Is the Chief Justice worth keeping?

Today or tomorrow, the Senate of the Republic of the Philippines, sitting as an Impeachment Court, will decide whether or not Renato C. Corona, the 23rd Chief Justice of the country’s Supreme Court, culpably violated the Constitution and betrayed public trust.

The prosecution and defense teams will respectively argue for Corona’s conviction or acquittal before each senator-juror votes him guilty or not guilty.

From an initial eight, there are now three articles of impeachment under consideration.

The first is based on Corona’s failure to be forthright in his Sworn Statement of Assets, Liabilities and Networth.

Last week, he admitted owning assets of more than US $2 million and over P80 million—all undeclared, he said, because he believes that Republic Act 6426 or the Foreign Currency Deposits Act (FCDA) shrouds his greenbacks in absolute confidentiality and his pesos are not entirely his but co-mingled with his kin’s.

Even granting that Corona acted in good faith in leaning on the FCDA to keep some assets under wraps, he nevertheless repeatedly flouted the spirit of truthfulness that animates our transparency and accountability laws, thereby forfeiting the Filipino people’s faith in him.

Worse, the Chief Justice appears to have perjured by undervaluing his dollar deposits to about US $2 million, since, according to the prosecution, he withdrew more than US $3 million last December.

The second article stems from Corona’s failure to meet the Constitution’s standards of “competence, integrity, probity, and independence” for a member of the judiciary.

The Chief Justice is accused of:

1. allowing the Supreme Court to act on letters filed by a counsel which caused the issuance of flip-flopping decisions in final and executory cases,

2. entanglement with former president Gloria Macapagal-Arroyo, representative of the 2nd district of Pampanga, through her appointment of his wife to office and

3. discussing with litigants cases pending before the SC.

In the third article of impeachment, the Chief Justice is accused of partiality in granting a temporary restraining order (TRO) against a travel ban on Arroyo and her husband Jose Miguel, deeming the order effective even if the couple failed to comply with its conditions.

That would have given the Arroyos the chance to escape prosecution.

If Corona is acquitted, he will remain in office.

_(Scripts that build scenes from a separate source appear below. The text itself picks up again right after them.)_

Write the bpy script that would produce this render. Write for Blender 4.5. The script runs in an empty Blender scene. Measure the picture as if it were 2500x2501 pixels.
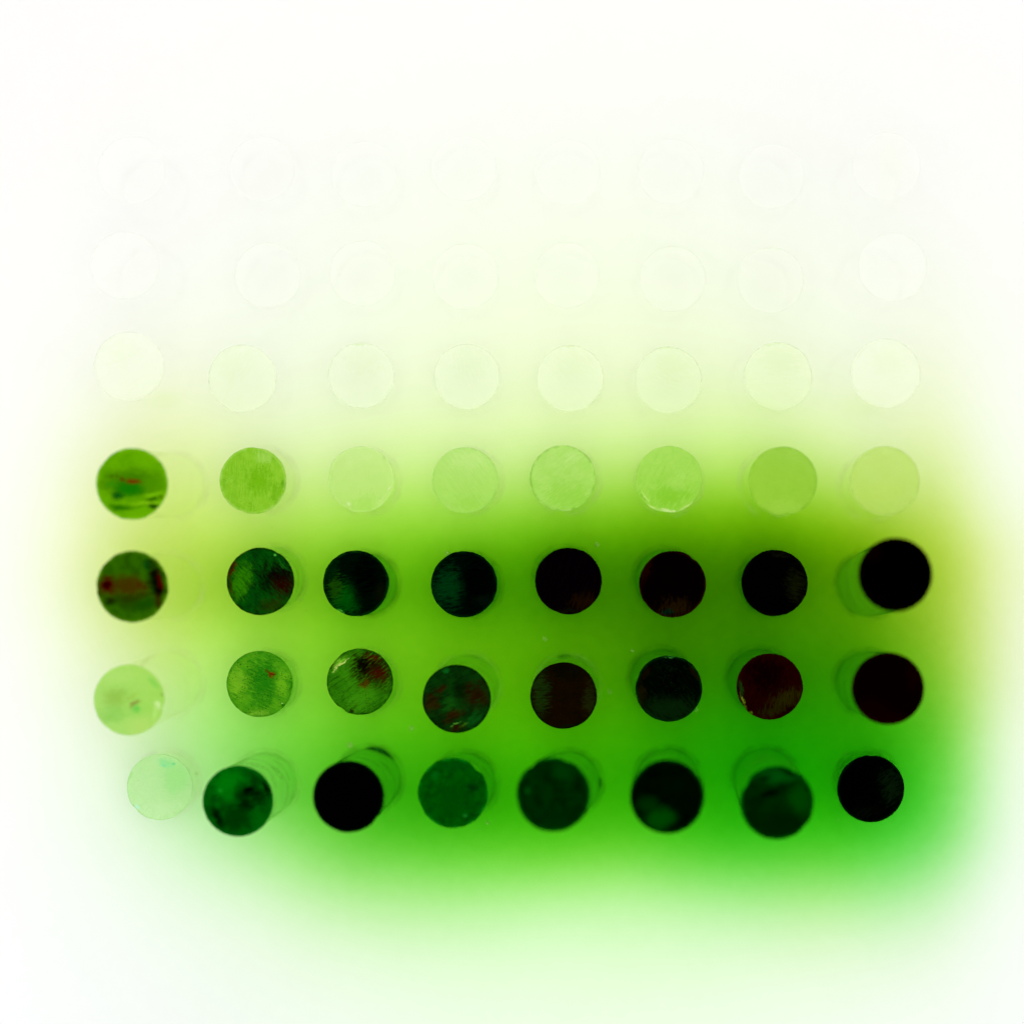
import bpy, math, random
from mathutils import Vector, noise as mnoise

# ------------------------------------------------------------------ camera, light, exposure
scene = bpy.context.scene
S = 0.33333 / 2500.0            # metres on the board for one photograph pixel
D = 0.70                        # lens to board
FOCUS_SCALE = 1.050             # the end faces that are sharp stand this much nearer

cam_data = bpy.data.cameras.new("camera")
cam = bpy.data.objects.new("camera", cam_data)
scene.collection.objects.link(cam)
cam.location = (0, 0, D)
cam.rotation_euler = (0, 0, 0)
cam_data.sensor_fit = 'HORIZONTAL'
cam_data.sensor_width = 36.0
cam_data.lens = 36.0 * D / 0.33333
cam_data.clip_start = 0.01
cam_data.clip_end = 20.0
cam_data.dof.use_dof = True
cam_data.dof.focus_distance = D / FOCUS_SCALE
cam_data.dof.aperture_fstop = 3.1
scene.camera = cam

LAMP_Z = 0.75
WORLD, LAMP = 1, 0.3      # strength of the added even white surround and of the added disc lamp

world = bpy.data.worlds.new("World")
scene.world = world
world.use_nodes = True
world.node_tree.nodes["Background"].inputs[0].default_value = (1, 1, 1, 1)
world.node_tree.nodes["Background"].inputs[1].default_value = WORLD

lamp_data = bpy.data.lights.new("added_fill_lamp", 'AREA')  # unseen disc lamp added about the lens to keep shadows faint
lamp_data.shape = 'DISK'
lamp_data.size = 0.40
lamp_data.energy = LAMP * (math.pi * LAMP_Z) ** 2
lamp = bpy.data.objects.new("added_fill_lamp", lamp_data)
scene.collection.objects.link(lamp)
lamp.location = (0, 0, LAMP_Z)

scene.view_settings.view_transform = 'Standard'
scene.view_settings.look = 'None'
scene.view_settings.gamma = 1.0
scene.view_settings.exposure = 0.0
scene.view_settings.use_curve_mapping = False
scene.cycles.use_denoising = True
scene.cycles.transparent_max_bounces = 24
scene.cycles.max_bounces = 4
scene.cycles.diffuse_bounces = 1
scene.cycles.adaptive_threshold = 0.04

# ------------------------------------------------------------------ helpers
def lin(c):
    c = c / 255.0
    return c / 12.92 if c <= 0.04045 else ((c + 0.055) / 1.055) ** 2.4

def rgb(c, k=1.0):
    return (min(1, lin(c[0]) * k), min(1, lin(c[1]) * k), min(1, lin(c[2]) * k), 1.0)

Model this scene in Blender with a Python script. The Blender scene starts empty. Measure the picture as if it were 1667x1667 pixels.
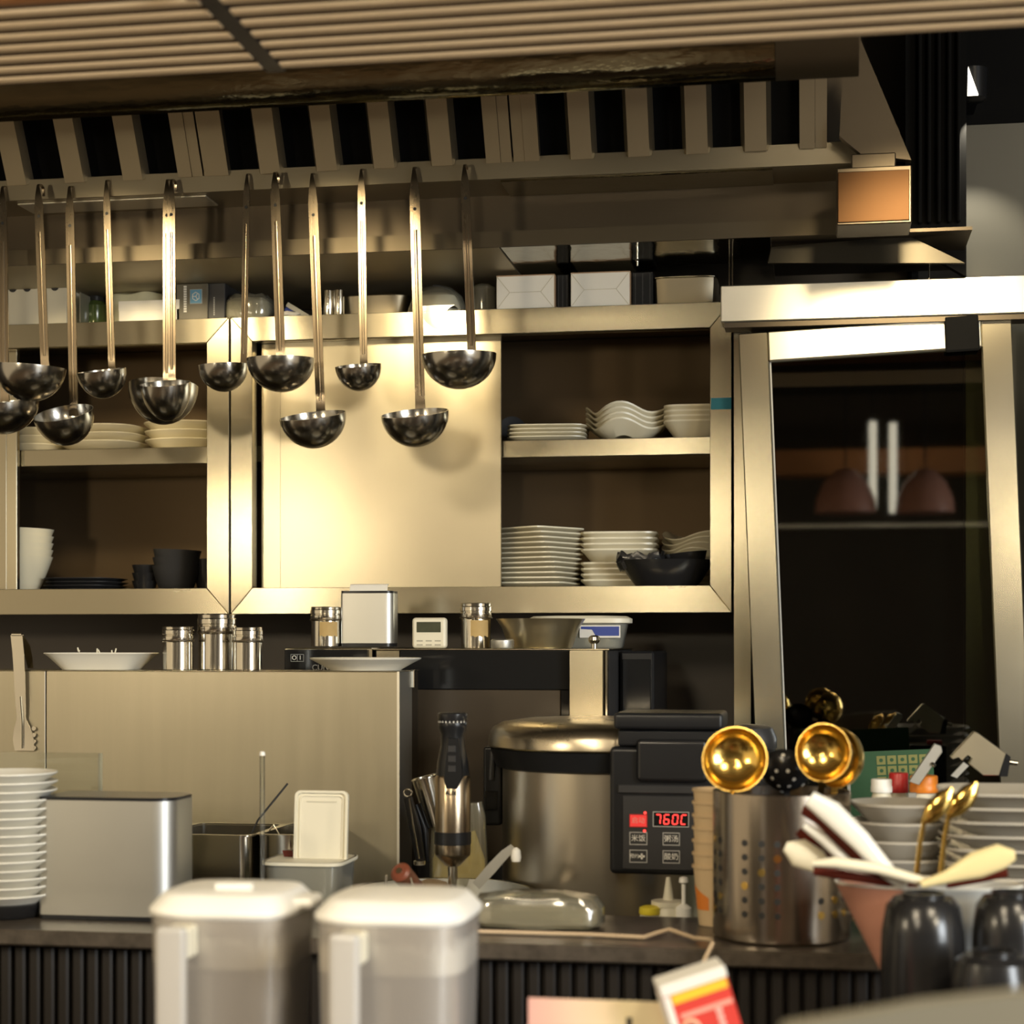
import bpy, bmesh, math, random
from mathutils import Vector, Matrix, Euler
random.seed(4)
SC = bpy.context.scene
COL = SC.collection
R = math.radians

# ------------------------------------------------------------------ camera
F = 2900.0; CX = 833.5; HY = 1050.0; EYE = 1.40; YAW = R(9.7)
SY, CY = math.sin(YAW), math.cos(YAW)
cam = bpy.data.cameras.new('camera'); camo = bpy.data.objects.new('camera', cam); COL.objects.link(camo)
camo.location = (0, 0, EYE); camo.rotation_euler = (R(90), 0, YAW)
cam.sensor_width = 36; cam.lens = 36 * F / 1667; cam.shift_y = (HY - 833.5) / 1667
cam.clip_start = 0.05
cam.dof.use_dof = True; cam.dof.focus_distance = 3.24; cam.dof.aperture_fstop = 4.0
SC.camera = camo

# ------------------------------------------------------------------ world, lights, exposure
w = bpy.data.worlds.new('world'); SC.world = w; w.use_nodes = True
w.node_tree.nodes['Background'].inputs[0].default_value = (1.0, 0.80, 0.52, 1)
w.node_tree.nodes['Background'].inputs[1].default_value = 0.75
SC.view_settings.view_transform = 'Standard'; SC.view_settings.look = 'None'
SC.view_settings.gamma = 1; SC.view_settings.use_curve_mapping = False
SC.view_settings.exposure = 0.0
SC.cycles.sample_clamp_indirect = 6

def area(name, loc, target, sx, sy, power, color):
    l = bpy.data.lights.new(name, 'AREA'); l.shape = 'RECTANGLE'; l.size = sx; l.size_y = sy
    l.energy = power; l.color = color
    o = bpy.data.objects.new(name, l); COL.objects.link(o); o.location = loc
    o.rotation_euler = (Vector(target) - Vector(loc)).to_track_quat('-Z', 'Y').to_euler()
    return o
WARM = (1.0, 0.80, 0.48)
def spot(name, loc, target, cone, blend, power, color, radius=0.05):
    l = bpy.data.lights.new(name, 'SPOT'); l.spot_size = R(cone); l.spot_blend = blend; l.energy = power; l.color = color; l.shadow_soft_size = radius
    o = bpy.data.objects.new(name, l); COL.objects.link(o); o.location = loc
    o.rotation_euler = (Vector(target) - Vector(loc)).to_track_quat('-Z', 'Y').to_euler()
    return o
def point_light(name, loc, power, color, radius=0.08):
    l = bpy.data.lights.new(name, 'POINT'); l.energy = power; l.color = color; l.shadow_soft_size = radius
    o = bpy.data.objects.new(name, l); COL.objects.link(o); o.location = loc
    return o
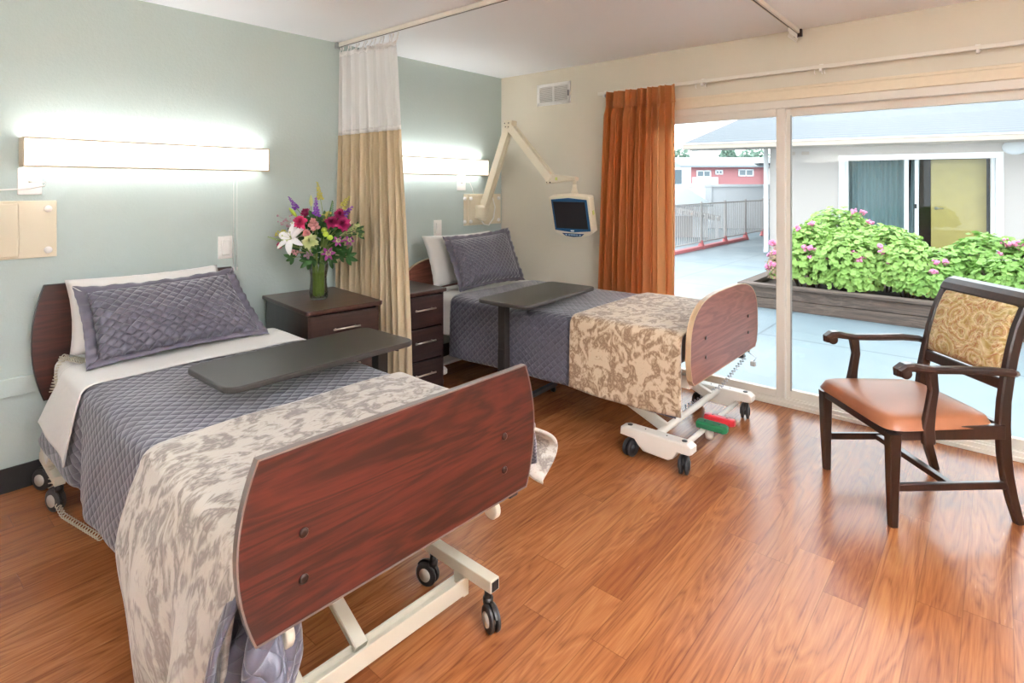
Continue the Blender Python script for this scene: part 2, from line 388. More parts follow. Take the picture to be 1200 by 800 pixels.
# sliding glass door: frame + two glazed panels + sill track
dr = empty('door_1', (OX0, .07, 0)); dr['kind'] = 'structure'; ofs = (OX0, .07, 0)
f = MB(); f.box(OX0, OX1, .0, .13, 1.945, OZ, .004); f.box(OX0, OX0+.04, 0, .13, 0, OZ, .004); f.box(OX1-.04, OX1, 0, .13, 0, OZ, .004)
f.box(OX0, OX1, -.012, .14, -.03, .022, .003); f.box(OX0, OX1, .0, .012, .02, .045, .002); f.box(OX0, OX1, .055, .067, .02, .04, .002); f.box(OX0, OX1, .11, .13, .02, .05, .002)
f.build('door_frame', M['vinyl'], dr, ofs)
def panel(x0, x1, y, name, lw=.075, rw=.075):
    m = MB(); m.box(x0, x0+lw, y-.018, y+.018, .03, 1.95, .004); m.box(x1-rw, x1, y-.018, y+.018, .03, 1.95, .004)
    m.box(x0+lw, x1-rw, y-.018, y+.018, 1.895, 1.95, .004); m.box(x0+lw, x1-rw, y-.018, y+.018, .03, .09, .004)
    p = m.build(name, M['vinyl'], dr, ofs)
    g = MB().box(x0+lw-.005, x1-rw+.005, y-.003, y+.003, .085, 1.90); g.build('glass_pane', M['glass'], p)
    return p
panel(OX0+.02, 2.47, .035, 'sliding_panel', .06, .055)
p2 = panel(2.435, OX1-.02, .088, 'fixed_panel', .055, .075)
MB().box(2.489, 2.499, .066, .072, .085, 1.9).build('gasket', M['alu'], p2)
# ================================================================== ROOM FITTINGS
# privacy curtain track, L shaped
TY, TX = -1.73, 2.556
pts = [(.012, TY), (TX-.3, TY)]+[(TX-.3+.3*math.sin(a), TY+.3-.3*math.cos(a)) for a in [R(k*9) for k in range(1, 10)]]+[(TX, TY+.3), (TX, -.012)]
tr = empty('curtain_track', (1.3, TY, H), label='long white L-shaped track under the ceiling carrying the tan and white curtain', cat='curtain track')
m = MB(); P3 = [Vector((x, y, H-.016)) for x, y in pts]
m.bar(P3, .028, .026, side=(0, 0, 1), bev=.002)
m.build('rail', M['white_met'], tr, (1.3, TY, H))
m = MB(); m.bar([Vector((x, y, H-.031)) for x, y in pts], .002, .007, side=(0, 0, 1), bev=.0005); m.build('slot', M['blk'], tr, (1.3, TY, H))
MB().box(.002, .03, TY-.03, TY+.03, H-.045, H-.002, .004).build('end_bracket', M['alu'], tr, (1.3, TY, H))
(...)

If convicted, he will be removed, barred forever from government service and prosecuted and tried in a court of law.

To render a just decision, every senator-juror needs to answer in essence only one question:

Shall we foist on the sovereign people a Chief Justice, a supposed model lawyer and public servant, who dissembles as he loathes our Constitution’s demand for accountability, accommodates trifling with jurisprudence, and lawyers for his political patrons?